# Available data
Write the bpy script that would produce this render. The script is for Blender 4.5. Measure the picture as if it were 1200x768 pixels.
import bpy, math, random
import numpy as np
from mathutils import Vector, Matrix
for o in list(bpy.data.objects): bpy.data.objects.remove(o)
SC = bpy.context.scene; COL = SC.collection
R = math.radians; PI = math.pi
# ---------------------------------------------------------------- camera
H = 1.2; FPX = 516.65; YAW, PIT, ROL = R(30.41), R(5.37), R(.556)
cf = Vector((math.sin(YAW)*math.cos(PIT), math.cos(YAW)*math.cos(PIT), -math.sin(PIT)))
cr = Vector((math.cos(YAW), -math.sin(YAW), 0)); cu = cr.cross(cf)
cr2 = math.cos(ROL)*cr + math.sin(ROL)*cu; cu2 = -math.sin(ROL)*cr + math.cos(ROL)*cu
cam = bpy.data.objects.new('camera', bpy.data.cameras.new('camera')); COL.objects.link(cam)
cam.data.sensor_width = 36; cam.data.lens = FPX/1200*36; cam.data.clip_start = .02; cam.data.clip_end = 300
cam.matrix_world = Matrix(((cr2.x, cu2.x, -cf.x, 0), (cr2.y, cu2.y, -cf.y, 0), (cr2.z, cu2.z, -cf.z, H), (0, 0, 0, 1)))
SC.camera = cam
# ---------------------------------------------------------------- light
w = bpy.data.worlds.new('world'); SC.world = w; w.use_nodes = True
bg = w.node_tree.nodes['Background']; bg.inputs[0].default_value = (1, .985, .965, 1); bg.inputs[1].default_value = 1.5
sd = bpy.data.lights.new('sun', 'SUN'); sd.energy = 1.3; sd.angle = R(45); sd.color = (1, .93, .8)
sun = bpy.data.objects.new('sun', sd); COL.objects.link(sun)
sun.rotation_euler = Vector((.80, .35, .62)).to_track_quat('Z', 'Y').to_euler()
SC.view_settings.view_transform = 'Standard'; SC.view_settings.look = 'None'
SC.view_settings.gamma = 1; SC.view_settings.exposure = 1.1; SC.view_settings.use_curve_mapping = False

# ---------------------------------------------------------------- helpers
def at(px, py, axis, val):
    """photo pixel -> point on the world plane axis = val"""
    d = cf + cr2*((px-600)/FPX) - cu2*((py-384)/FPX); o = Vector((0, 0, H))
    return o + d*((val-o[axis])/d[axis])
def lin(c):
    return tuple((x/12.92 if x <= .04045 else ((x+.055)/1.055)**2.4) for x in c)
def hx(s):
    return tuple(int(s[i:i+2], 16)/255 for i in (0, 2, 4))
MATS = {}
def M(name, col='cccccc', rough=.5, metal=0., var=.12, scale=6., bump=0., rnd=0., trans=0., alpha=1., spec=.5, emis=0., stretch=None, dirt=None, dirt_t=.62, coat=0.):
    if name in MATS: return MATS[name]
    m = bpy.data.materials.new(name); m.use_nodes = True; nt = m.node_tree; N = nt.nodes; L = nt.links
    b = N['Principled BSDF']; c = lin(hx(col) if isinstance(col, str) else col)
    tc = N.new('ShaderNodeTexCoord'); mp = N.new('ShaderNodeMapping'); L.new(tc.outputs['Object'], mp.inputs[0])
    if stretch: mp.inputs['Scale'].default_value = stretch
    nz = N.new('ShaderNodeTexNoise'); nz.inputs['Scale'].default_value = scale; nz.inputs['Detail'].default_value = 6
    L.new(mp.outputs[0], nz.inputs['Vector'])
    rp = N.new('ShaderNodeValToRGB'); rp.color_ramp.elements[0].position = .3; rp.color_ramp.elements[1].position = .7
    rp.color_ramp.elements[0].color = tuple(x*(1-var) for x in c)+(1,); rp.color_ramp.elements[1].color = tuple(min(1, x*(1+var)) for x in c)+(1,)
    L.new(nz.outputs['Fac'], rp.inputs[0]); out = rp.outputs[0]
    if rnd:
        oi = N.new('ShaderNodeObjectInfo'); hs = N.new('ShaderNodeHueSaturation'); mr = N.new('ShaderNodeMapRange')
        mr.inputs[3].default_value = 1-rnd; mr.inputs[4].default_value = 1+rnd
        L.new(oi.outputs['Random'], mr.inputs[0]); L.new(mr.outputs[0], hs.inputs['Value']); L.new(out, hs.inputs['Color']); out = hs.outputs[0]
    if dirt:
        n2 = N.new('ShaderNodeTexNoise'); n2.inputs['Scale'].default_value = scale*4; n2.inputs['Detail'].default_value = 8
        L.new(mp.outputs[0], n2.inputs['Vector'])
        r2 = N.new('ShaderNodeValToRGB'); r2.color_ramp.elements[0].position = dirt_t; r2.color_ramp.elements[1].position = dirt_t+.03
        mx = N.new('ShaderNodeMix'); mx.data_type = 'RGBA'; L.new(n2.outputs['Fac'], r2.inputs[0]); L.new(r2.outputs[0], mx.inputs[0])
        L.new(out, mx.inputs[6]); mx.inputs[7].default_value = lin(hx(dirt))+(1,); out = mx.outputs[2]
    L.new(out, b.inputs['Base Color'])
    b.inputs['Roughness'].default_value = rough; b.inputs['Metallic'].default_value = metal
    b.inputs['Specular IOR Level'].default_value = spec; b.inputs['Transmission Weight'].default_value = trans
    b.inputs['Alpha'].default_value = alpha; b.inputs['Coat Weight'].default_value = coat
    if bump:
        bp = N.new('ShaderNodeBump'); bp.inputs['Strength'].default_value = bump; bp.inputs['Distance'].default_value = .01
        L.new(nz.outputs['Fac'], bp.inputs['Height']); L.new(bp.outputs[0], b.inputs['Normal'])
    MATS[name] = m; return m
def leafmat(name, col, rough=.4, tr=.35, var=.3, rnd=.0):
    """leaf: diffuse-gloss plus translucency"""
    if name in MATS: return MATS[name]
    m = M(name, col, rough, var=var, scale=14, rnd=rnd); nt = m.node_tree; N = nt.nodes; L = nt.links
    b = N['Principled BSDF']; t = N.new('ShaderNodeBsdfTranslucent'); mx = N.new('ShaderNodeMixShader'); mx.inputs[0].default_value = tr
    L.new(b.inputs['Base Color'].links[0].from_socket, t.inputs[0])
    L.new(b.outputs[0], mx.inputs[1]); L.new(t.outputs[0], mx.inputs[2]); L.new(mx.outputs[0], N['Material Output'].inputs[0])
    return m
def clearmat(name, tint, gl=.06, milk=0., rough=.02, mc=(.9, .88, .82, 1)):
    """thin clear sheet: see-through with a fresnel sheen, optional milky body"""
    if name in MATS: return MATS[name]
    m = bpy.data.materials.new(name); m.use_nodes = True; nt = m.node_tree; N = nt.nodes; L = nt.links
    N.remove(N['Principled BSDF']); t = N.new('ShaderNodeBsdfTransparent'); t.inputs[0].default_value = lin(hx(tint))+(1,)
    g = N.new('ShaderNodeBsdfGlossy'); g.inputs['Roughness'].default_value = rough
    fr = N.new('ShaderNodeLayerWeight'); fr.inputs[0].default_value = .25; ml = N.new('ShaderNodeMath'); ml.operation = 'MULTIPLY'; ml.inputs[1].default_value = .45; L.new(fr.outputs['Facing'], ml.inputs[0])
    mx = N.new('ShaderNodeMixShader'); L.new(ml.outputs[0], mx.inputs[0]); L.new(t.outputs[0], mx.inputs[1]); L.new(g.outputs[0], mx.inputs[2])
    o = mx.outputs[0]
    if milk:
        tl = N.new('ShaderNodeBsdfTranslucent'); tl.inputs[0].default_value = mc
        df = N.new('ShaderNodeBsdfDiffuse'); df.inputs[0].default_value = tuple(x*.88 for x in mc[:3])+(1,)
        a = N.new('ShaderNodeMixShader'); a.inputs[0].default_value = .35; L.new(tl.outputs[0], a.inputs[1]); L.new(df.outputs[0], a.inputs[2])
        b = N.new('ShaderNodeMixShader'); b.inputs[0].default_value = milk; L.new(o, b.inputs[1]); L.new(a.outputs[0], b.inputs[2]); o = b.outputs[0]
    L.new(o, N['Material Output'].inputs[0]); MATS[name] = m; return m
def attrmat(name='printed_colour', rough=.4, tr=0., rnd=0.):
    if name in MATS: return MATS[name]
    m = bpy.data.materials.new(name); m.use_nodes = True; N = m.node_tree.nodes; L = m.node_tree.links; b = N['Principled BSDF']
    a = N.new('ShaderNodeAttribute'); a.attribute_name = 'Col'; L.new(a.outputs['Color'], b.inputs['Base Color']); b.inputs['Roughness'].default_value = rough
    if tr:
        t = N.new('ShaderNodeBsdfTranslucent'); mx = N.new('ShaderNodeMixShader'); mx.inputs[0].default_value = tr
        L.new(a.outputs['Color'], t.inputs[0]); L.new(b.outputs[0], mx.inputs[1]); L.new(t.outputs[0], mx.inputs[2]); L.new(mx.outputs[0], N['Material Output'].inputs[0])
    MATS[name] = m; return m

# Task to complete
Copy out the listing above, line by line and exactly, from its first line to the line holding "SC.view_settings.gamma = 1;", inclusive.

# Reply to the task
Write the bpy script that would produce this render. The script is for Blender 4.5. Measure the picture as if it were 1200x768 pixels.
import bpy, math, random
import numpy as np
from mathutils import Vector, Matrix
for o in list(bpy.data.objects): bpy.data.objects.remove(o)
SC = bpy.context.scene; COL = SC.collection
R = math.radians; PI = math.pi
# ---------------------------------------------------------------- camera
H = 1.2; FPX = 516.65; YAW, PIT, ROL = R(30.41), R(5.37), R(.556)
cf = Vector((math.sin(YAW)*math.cos(PIT), math.cos(YAW)*math.cos(PIT), -math.sin(PIT)))
cr = Vector((math.cos(YAW), -math.sin(YAW), 0)); cu = cr.cross(cf)
cr2 = math.cos(ROL)*cr + math.sin(ROL)*cu; cu2 = -math.sin(ROL)*cr + math.cos(ROL)*cu
cam = bpy.data.objects.new('camera', bpy.data.cameras.new('camera')); COL.objects.link(cam)
cam.data.sensor_width = 36; cam.data.lens = FPX/1200*36; cam.data.clip_start = .02; cam.data.clip_end = 300
cam.matrix_world = Matrix(((cr2.x, cu2.x, -cf.x, 0), (cr2.y, cu2.y, -cf.y, 0), (cr2.z, cu2.z, -cf.z, H), (0, 0, 0, 1)))
SC.camera = cam
# ---------------------------------------------------------------- light
w = bpy.data.worlds.new('world'); SC.world = w; w.use_nodes = True
bg = w.node_tree.nodes['Background']; bg.inputs[0].default_value = (1, .985, .965, 1); bg.inputs[1].default_value = 1.5
sd = bpy.data.lights.new('sun', 'SUN'); sd.energy = 1.3; sd.angle = R(45); sd.color = (1, .93, .8)
sun = bpy.data.objects.new('sun', sd); COL.objects.link(sun)
sun.rotation_euler = Vector((.80, .35, .62)).to_track_quat('Z', 'Y').to_euler()
SC.view_settings.view_transform = 'Standard'; SC.view_settings.look = 'None'
SC.view_settings.gamma = 1; SC.view_settings.exposure = 1.1; SC.view_settings.use_curve_mapping = False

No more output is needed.